The Wandering Shadow

Das wandernde Bild

Fritz Lang

Germany, 1920

Credits

Review by Cullen Gallagher

Posted on 07 March 2014

Source Kino DVD

Categories Silent Lang

Watching The Wandering Shadow, the third earliest surviving film by Fritz Lang, we are confronted by crucial questions that determine how we see, interpret, contextualize, and ultimately evaluate the film. What do we look for in the early works of an auteur? Are we excavating the image for traces of what would come later, be it a theme, motif, visual style, or other hallmark that distinguishes the work as his own? Should we even consider such an early effort part of the auteur’s body of work, or should that distinction be reserved for some special cinematic moment when a director becomes a master of his craft? Such questions are of vital concern to The Wandering Shadow, a film whose value in history is determined by the celebrated career of its director but whose qualities are not emblematic of its remainder.

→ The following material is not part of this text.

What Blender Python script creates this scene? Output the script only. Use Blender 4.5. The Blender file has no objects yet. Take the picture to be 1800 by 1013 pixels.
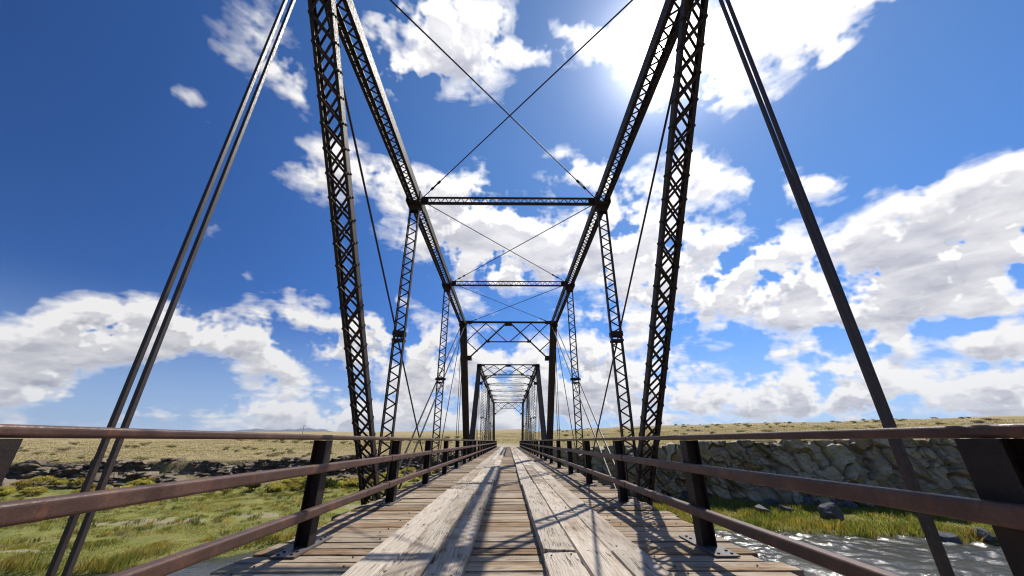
import bpy, math, random
import numpy as np
from mathutils import Vector, Matrix, noise as mnoise
R = math.radians
random.seed(7); rng = np.random.default_rng(11)
scene = bpy.context.scene
col = scene.collection

# ------------------------------------------------------------------ camera
cam_d = bpy.data.cameras.new('camera'); cam = bpy.data.objects.new('camera', cam_d); col.objects.link(cam)
cam_d.sensor_width = 36; cam_d.lens = 12.8; cam_d.clip_start = .02; cam_d.clip_end = 60000
cam.location = (.015, 0, 1.0); cam.rotation_euler = (R(90 + 22.8), 0, R(-.54))
scene.camera = cam

# ------------------------------------------------------------------ sun, sky, exposure
SUN_AZ, SUN_EL = 32.4, 51.7            # degrees to the right of the bridge axis (+Y), above the horizon
sdir = Vector((math.sin(R(SUN_AZ))*math.cos(R(SUN_EL)), math.cos(R(SUN_AZ))*math.cos(R(SUN_EL)), math.sin(R(SUN_EL))))
sl = bpy.data.lights.new('sun', 'SUN'); sl.energy = 5.0; sl.angle = R(.5); sl.color = (1, .95, .88)
so = bpy.data.objects.new('sun', sl); col.objects.link(so)
so.rotation_euler = (-sdir).to_track_quat('-Z', 'Y').to_euler()
scene.view_settings.view_transform = 'Standard'; scene.view_settings.look = 'None'
scene.view_settings.exposure = 0.0; scene.view_settings.gamma = 1.0
scene.cycles.use_denoising = True; scene.cycles.pixel_filter_type = 'BLACKMAN_HARRIS'; scene.cycles.filter_width = 1.15
scene.cycles.max_bounces = 6; scene.cycles.diffuse_bounces = 3; scene.cycles.glossy_bounces = 3
scene.cycles.sample_clamp_indirect = 6

world = bpy.data.worlds.new('World'); scene.world = world; world.use_nodes = True

class NT:
    """small helper for building node trees"""
    def __init__(s, tree): s.t = tree; s.n = tree.nodes; s.l = tree.links; s.n.clear()
    def put(s, inp, v):
        if v is None: return
        if hasattr(v, 'is_output') or isinstance(v, bpy.types.NodeSocket): s.l.new(v, inp)
        else: inp.default_value = v
    def node(s, kind, **kw):
        n = s.n.new(kind)
        for k, v in kw.items(): setattr(n, k, v)
        return n
    def math(s, op, a, b=None, c=None, clamp=False):
        n = s.node('ShaderNodeMath', operation=op, use_clamp=clamp)
        for i, v in enumerate((a, b, c)): s.put(n.inputs[i], v)
        return n.outputs[0]
    def vmath(s, op, a, b=None, scale=None):
        n = s.node('ShaderNodeVectorMath', operation=op)
        s.put(n.inputs[0], a); s.put(n.inputs[1], b)
        if scale is not None: s.put(n.inputs['Scale'], scale)
        return n.outputs['Value'] if op in ('DOT_PRODUCT', 'LENGTH', 'DISTANCE') else n.outputs[0]
    def mix(s, f, a, b, mode='MIX'):
        n = s.node('ShaderNodeMix', data_type='RGBA', blend_type=mode)
        s.put(n.inputs[0], f); s.put(n.inputs[6], a); s.put(n.inputs[7], b)
        return n.outputs[2]
    def noise(s, vec, scale, detail=4, rough=.55, dist=0, color=False, lac=2.0):
        n = s.node('ShaderNodeTexNoise')
        s.put(n.inputs['Vector'], vec); s.put(n.inputs['Scale'], scale); n.inputs['Detail'].default_value = detail
        n.inputs['Roughness'].default_value = rough; n.inputs['Distortion'].default_value = dist; n.inputs['Lacunarity'].default_value = lac
        return n.outputs['Color' if color else 'Fac']
    def vor(s, vec, scale, feature='F1', out='Distance', rand=1.0):
        n = s.node('ShaderNodeTexVoronoi', feature=feature)
        s.put(n.inputs['Vector'], vec); s.put(n.inputs['Scale'], scale); n.inputs['Randomness'].default_value = rand
        return n.outputs[out]
    def step(s, x, a, b, lo=0., hi=1., smooth=True):
        n = s.node('ShaderNodeMapRange', interpolation_type='SMOOTHSTEP' if smooth else 'LINEAR')
        s.put(n.inputs[0], x); s.put(n.inputs[1], a); s.put(n.inputs[2], b); s.put(n.inputs[3], lo); s.put(n.inputs[4], hi)
        return n.outputs[0]
    def mapping(s, vec, loc=(0,0,0), rot=(0,0,0), scale=(1,1,1), kind='POINT'):
        n = s.node('ShaderNodeMapping', vector_type=kind)
        s.put(n.inputs[0], vec); n.inputs[1].default_value = loc
        n.inputs[2].default_value = rot; n.inputs[3].default_value = scale
        return n.outputs[0]
    def sep(s, vec):
        n = s.node('ShaderNodeSeparateXYZ'); s.put(n.inputs[0], vec); return n.outputs
    def comb(s, x, y, z):
        n = s.node('ShaderNodeCombineXYZ')
        for i, v in enumerate((x, y, z)): s.put(n.inputs[i], v)
        return n.outputs[0]

# clouds: x, y on a stereographic sky chart (hundredths, centre 23 degrees up the bridge axis), radii, turn, weight
CLOUDS = [(-28.1,28.2,3.8,6.0,30,.75),(-35.6,21.0,1.6,1.7,-29,.62),(-34.7,18.7,1.1,.5,8,.5),(-25.0,22.4,2.1,2.1,7,.6),(-26.3,25.1,1.8,1.2,8,.5),
 (-21.1,14.7,7.5,5.2,-7,1.0),(-11.7,13.8,5.2,4.3,2,.7),(-14.6,25.8,3.5,3.0,4,.5),(-6.8,28.7,8.3,4.7,-21,.9),(-11.8,26.9,3.5,2.1,3,.75),
 (-1.8,32.4,7.7,3.8,0,.75),(-10.7,33.3,4.7,2.4,3,.6),(-16.2,30.4,2.6,4.9,5,.6),(7.7,30.3,3.8,3.4,-3,.75),(2.8,28.4,3.9,1.4,-1,.7),
 (11.8,30.1,3.4,2.1,-4,.7),(19.4,29.8,7.4,6.5,-7,1.2),(28.6,28.0,8.5,5.6,-28,.95),(33.5,29.9,5.9,4.2,-12,.8),(39.4,29.8,4.0,1.3,-14,.6),
 (41.4,25.4,1.3,1.1,45,.5),(24.7,22.7,5.4,3.1,-7,.7),(35.7,25.7,1.7,1.3,28,.5),(31.0,12.6,7.0,3.4,-5,1.0),(36.9,12.9,2.6,1.1,7,.6),
 (24.1,14.8,3.2,3.4,-4,.4),(-4.2,15.5,1.8,3.3,1,.62),(-8.0,13.2,4.5,1.9,1,.6),(5.3,5.4,14.5,5.8,-11,1.2),(-5.0,5.7,9.3,6.9,-30,1.0),
 (9.1,15.5,5.9,3.2,-2,1.0),(17.7,9.4,7.5,8.6,-2,1.1),(48.4,6.4,7.9,7.8,31,1.3),(40.0,2.4,11.2,5.6,16,1.2),(51.7,10.1,3.8,3.9,-8,1.0),
 (44.6,-3.4,10.7,3.2,3,.9),(29.1,4.7,6.8,4.3,-2,.9),(25.4,-1.1,9.5,6.6,1,1.0),(27.5,-13.1,14.0,4.2,6,1.0),(42.4,-11.7,10.8,3.9,8,1.0),
 (51.8,-9.9,5.0,3.4,8,1.0),(50.3,-5.6,3.4,1.6,5,.8),(35.9,-7.2,4.5,1.6,4,.8),(42.3,-6.5,3.5,1.7,4,.8),(-42.9,-4.6,6.8,3.4,-2,1.3),
 (-47.7,-7.0,7.0,3.6,-4,1.1),(-35.0,-6.0,9.6,2.8,-12,1.05),(-26.3,-4.1,8.0,3.2,-12,.9),(-27.9,-10.1,4.1,2.4,-3,.85),(-49.5,-11.0,5.0,2.3,-7,.9),
 (-47.5,-14.2,4.5,1.3,-9,.7),(-27.0,-14.9,12.6,3.1,-4,1.0),(-17.8,-17.0,8.6,2.1,-3,.9),(-40.2,-14.3,1.9,.7,-7,.6),(-34.9,6.8,1.5,1.3,3,.5),
 (-31.7,1.6,1.4,1.3,1,.45),(-10.8,-7.6,9.4,6.0,0,1.0),(-14.5,6.8,4.0,4.5,1,.4),(-2.6,-13.5,13.7,6.0,1,1.1),(11.9,-10.3,9.3,8.4,2,1.1),
 (-19.0,-7.2,5.0,3.7,-1,.8),(.5,-18.2,60.0,1.7,0,.5)]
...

The Wandering Shadow is arguably Lang’s least characteristic offering. This is not a sci-fi spectacular like Metropolis or Woman in the Moon, or a serial-esque caper like The Spiders or Dr. Mabuse: The Gambler, or even something mystical like Die Nibelungen or Destiny. Instead, it is a melodrama concerning a woman who falsifies her marriage certificate because her partner does not believe in wedlock. When her partner goes missing and is presumed dead, the widow flees into the mountains. Giving chase is her deceased husband’s relative who is determined to get the inheritance of which he feels he has been cheated. Seeking refuge with a mysterious mountain man, the rightful inheritor of the estate falls into even more confusion when the woman realizes her rescuer is none other than her husband.

While later Lang films do deal with the legal system - Fury is an expose of lynch mobs, while Beyond a Reasonable Doubt deals with a writer who deliberately frames himself for a murder charge to aid his crusade against capital punishment - the drama here is less focused on constitutional concerns than it is on histrionic expression. The narrative seems uninterested in the conflicting philosophies of its protagonists, or the vagaries of estate laws. Instead, the film is preoccupied with the exposition of its story and its nonlinear timeline. Beginning with a train chase as the woman makes her escape from civilization into nature, the narrative periodically goes back in time to provide the backstory of the characters and the motivations that have lead them to their current predicament. While the structure might not be so obvious, its sentiment is rather one-dimensional and doesn’t offer much with which to engage.

The film’s visuals are its strongest assets, and there are certainly some connections, however tenuous, to Lang’s other films. Unlike the shadowy, studio-bound sets of his American noir pictures like Scarlet Street and The Woman in the Window, The Wandering Shadow is notable for its outdoor photography. Stories such as this, set in the mountains, were so popular in Germany at the time that they constituted a genre, “bergfilme” (“mountain film”). (Other examples include Arnold Fanck and G.W. Pabst’s The White Hell of Pitz Palu and Leni Riefenstahl’s The Blue Light.) Lang’s mountain photography, like the paintings of Caspar David Friedrich, have a distinctly mystical flavor to them, so much so they almost seem set in a time apart from the modern segments of the story. This metaphysical, almost supernatural quality foreshadows Lang’s turn towards the fantastic in Die Nibelungen and Destiny. This abandonment of reality would reach its pinnacle with Metropolis and Woman on the Moon. While Lang would work with more realistic environments for the rest of his career, his never fully estranged himself from fantasy. His noir films and his westerns often exhibit anti-realist qualities, whether it is the overt artificiality of Rancho Notorious, the swashbuckling sweep of Moonfleet, the gothic nightmare of House by the River, or the exotic adventure of The Indian Tomb, his final film (which, coincidentally, is a remake of a serial he worked on as a writer at the start of his career).

In reference to the questions posed at the beginning of the review, The Wandering Shadow shows how a film might not fit comfortably or cohesively into a filmmaker’s body of work, but still contribute to the growth and development of his own personal artistry.